This blog post is the first in a series of posts that explores my work with MT Business Technologies during our second year of work. To learn more about the first year, please read the article published in Integral Leadership Review in January 2010.
I met the client at a leadership workshop on developing transformational leadership. During our first meeting at his office, I met several members of the team, and realized, like many organizations, they were not ecstatic about working with another consultant. The client is a successful mid-sized business that is focusing on making the changes necessary to maintain their legacy of success well into the future. This organization will undergo significant changes from a position of strength and success.
About a year ago we had our initial vision setting workshop. While this blog series is about the yearlong transformation process, this step actually happened prior to the workshop series during our first year of work together.
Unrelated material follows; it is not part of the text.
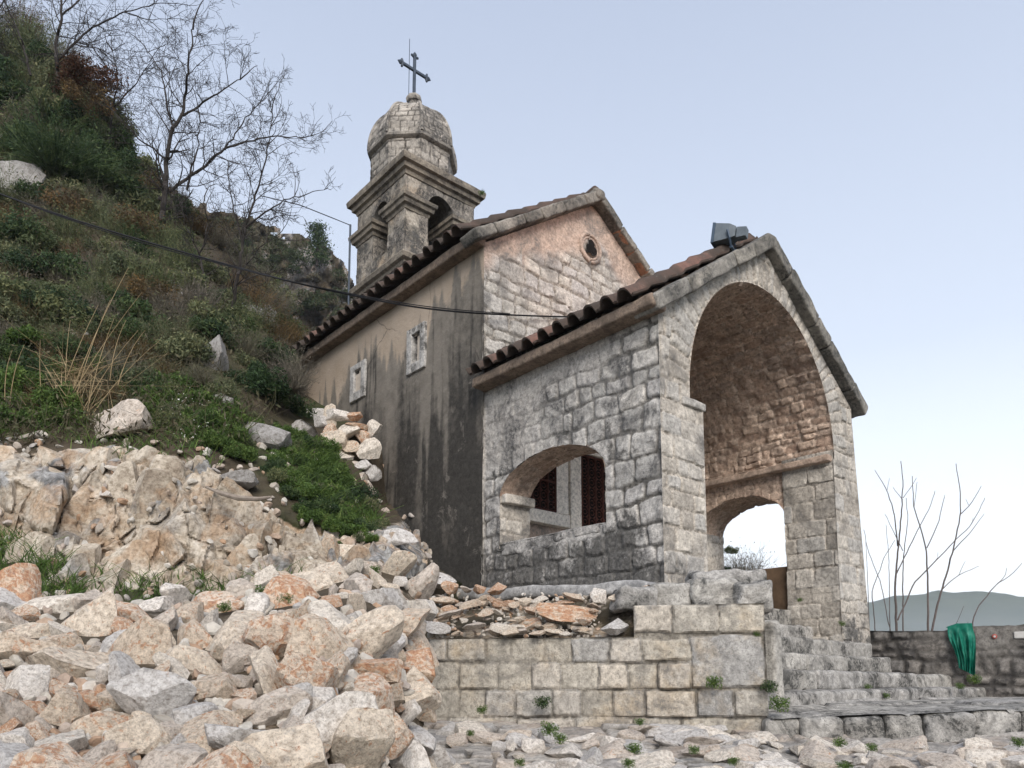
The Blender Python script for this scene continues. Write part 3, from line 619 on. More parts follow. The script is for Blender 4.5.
def octo(r): return [(TC[0] + r * math.cos(ph0 + k * math.pi / 4), TC[1] + r * math.sin(ph0 + k * math.pi / 4)) for k in range(8)]
def octoface(k, rz):
    """one side of an eight sided shell; rz(v)->(corner radius, height)"""
    a0, a1 = ph0 + k * math.pi / 4, ph0 + (k + 1) * math.pi / 4; am = (a0 + a1) / 2
    def S(U, V):
        r, z = rz(V); c0 = np.array([math.cos(a0), math.sin(a0)]); c1 = np.array([math.cos(a1), math.sin(a1)]); t = U[..., None]
        xy = TC + r[..., None] * (c0 * (1 - t) + c1 * t); P = np.concatenate([xy, z[..., None]], -1)
        e = 1e-3; r2, z2 = rz(V + e); dr, dz = (r2 - r) / e, (z2 - z) / e; n = np.stack([math.cos(am) * dz, math.sin(am) * dz, -dr * .924], -1)
        return P, n / (np.linalg.norm(n, axis=-1, keepdims=True) + 1e-9)
    return S
g = G()
for k in range(8):
    lay = coursed(70 + k, (.10, .16), (.12, .26), .022, 5, rc=.025)
    h0 = masonry(lambda U, V, lay=lay: lay(U * .55, V), .012, .008, .012, .007, 70 + k, flush=.25, er=.008)
    relief(g, octoface(k, lambda V: (np.full_like(V, .735), V)), (0, 1), (8.40, 9.2), .03 if False else .028, h0)
obj('drum', g, M['dome'], tower)
g = G(); ring(g, octo(.735), [(-.02, 9.07), (.02, 9.075), (.062, 9.11), (.066, 9.15), (.03, 9.19), (-.05, 9.2)], 6, .003, 4); obj('dome_moulding', g, M['dome'], tower)
def dome_rz(V): a = np.clip(V, 0, 1.2) / 1.2 * (math.pi / 2 - .10); return .785 * np.cos(a) ** .82, 9.17 + .90 * np.sin(a)
g = G()
for k in range(8):
    lay = coursed(90 + k, (.09, .13), (.10, .24), .014, 5, rc=.02)
    relief(g, octoface(k, dome_rz), (0, 1), (0, 1.2), .02, masonry(lambda U, V, lay=lay: lay(U * .58 * np.cos(V), V), .011, .006, .011, .006, 90 + k, flush=.2, er=.007))
    a = ph0 + k * math.pi / 4; vv = np.linspace(0, 1.19, 14); r, z = dome_rz(vv)
    tube(g, [(TC[0] + q * math.cos(a), TC[1] + q * math.sin(a), h) for q, h in zip(r, z)], .028, 6, tint=.7)
obj('dome', g, M['dome'], tower)
g = G(); ring(g, octo(.1), [(.03, 9.96), (.0, 10.06), (0, 10.27), (.03, 10.285), (.045, 10.33), (.03, 10.38), (-.04, 10.40)], 3, .002, 5, tint=.5); obj('finial', g, M['dome'], tower)
g = G(); cz = 10.92
def bar(a, b, wd): rough_box(g, np.minimum(a, b) - wd, np.maximum(a, b) + wd, .1, .01, .002, 3)
c0 = np.array([TC[0], TC[1], 0])
bar(c0 + [0, 0, 10.4], c0 + [0, 0, 11.2], np.array([.026, .022, 0])); bar(c0 + [-.27, 0, cz], c0 + [.27, 0, cz], np.array([0, .0225, .026]))
for d in ((-.27, cz), (.27, cz), (0, 11.2)):
    p = c0 + np.array([d[0], 0, d[1]]); ax = np.array([np.sign(d[0]), 0, 0]) if d[0] else np.array([0, 0, 1.]); sd_ = np.array([ax[2], 0, ax[0]])
    tube(g, [p, p + ax * .03, p + ax * .085], [.03, .042, .006], 6); tube(g, [p - ax * .02, p + sd_ * .075], [.03, .02], 6); tube(g, [p - ax * .02, p - sd_ * .075], [.03, .02], 6)
obj('cross', g, M['iron'], tower, smooth=False)
g = G(); tube(g, [(TC[0] - .1, TC[1] + .02, 10.2), (TC[0] - .1, TC[1] + .02, 11.5)], .006, 5); obj('lightning_rod', g, M['iron'], tower)
# thin plants rooted on the ledge are left to the vegetation below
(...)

I wanted to talk about it because it sets the tone for the decisions we made and the actions that guided our first year.
To compare and contrast, I worked with a client organization that did not have a vision, just good people working hard. What I learned over the short time I worked with this organization was that yes, they did have generally good people and yes they did work hard. What they also did was work for differing and often competing objectives. Some people believed their job was to provide basic service at the lowest cost. Others thought their job was to create a competitive advantage for their company. The result was a leadership team that did not work well together – no shock – that they thought the others were making poor decisions. Since they had different goals, everyone was making decisions based on their view of the world. When they took a 360 degree leadership assessment, they ranked each other very poorly. The composite score for the leaders on “achieves results” was below 10% on a scale of 1-100. The reason this is important is individually, each of these leaders could produce solid results. Together, they had differing views of the organization’s goals so they were at odds as a group.
To move beyond this misalignment, the first step is to create a clear picture of the future – to look out on the horizon and identify what the company aspires to be and how they will get there. The first questions we asked were:
1. What is our vision? What will we strive to become?
2. What is our mission? What is the clear goal we are trying to achieve by when – this is a stretch.
3. What are our guiding principles? What are the core beliefs and values of the organization that guide how we work together?
4. What are the impacts and outcomes we will deliver?
Once the leadership group agrees on these items the team can move forward. For this group, the CEO created his initial list and then worked with the company President to refine it and then worked with the leadership team to gain buy-in. One of the key initiatives was working towards team alignment as they are refining their direction as an organization in this changing environment. When they decided to change in vision and guiding principles, in some cases they were also committing to run their business differently.
An example for this group is a focus on standardization. In the past they functioned with unique processes by location. With the implementation of an enterprise software system designed to gain efficiencies, the group also recognized the need to standardize some processes. This type of change often means a shift in control from autonomous business leaders to a centralized corporate function. The team carefully weighed each guiding principle and will continue to experiment over the coming year with the implications of the decisions they made up front.
We look forward to sharing a monthly installment on the journey. While they have been working over the past year, they are now implementing the changes across the enterprise using a series of monthly workshops that include all senior leaders. These sessions are designed with an educational component and to generate specific deliverables required to run the business. Our goal is to make these sessions productive as well as build on the team alignment identified with the new vision, and with each session, placing another foundation stone in the organization renovation.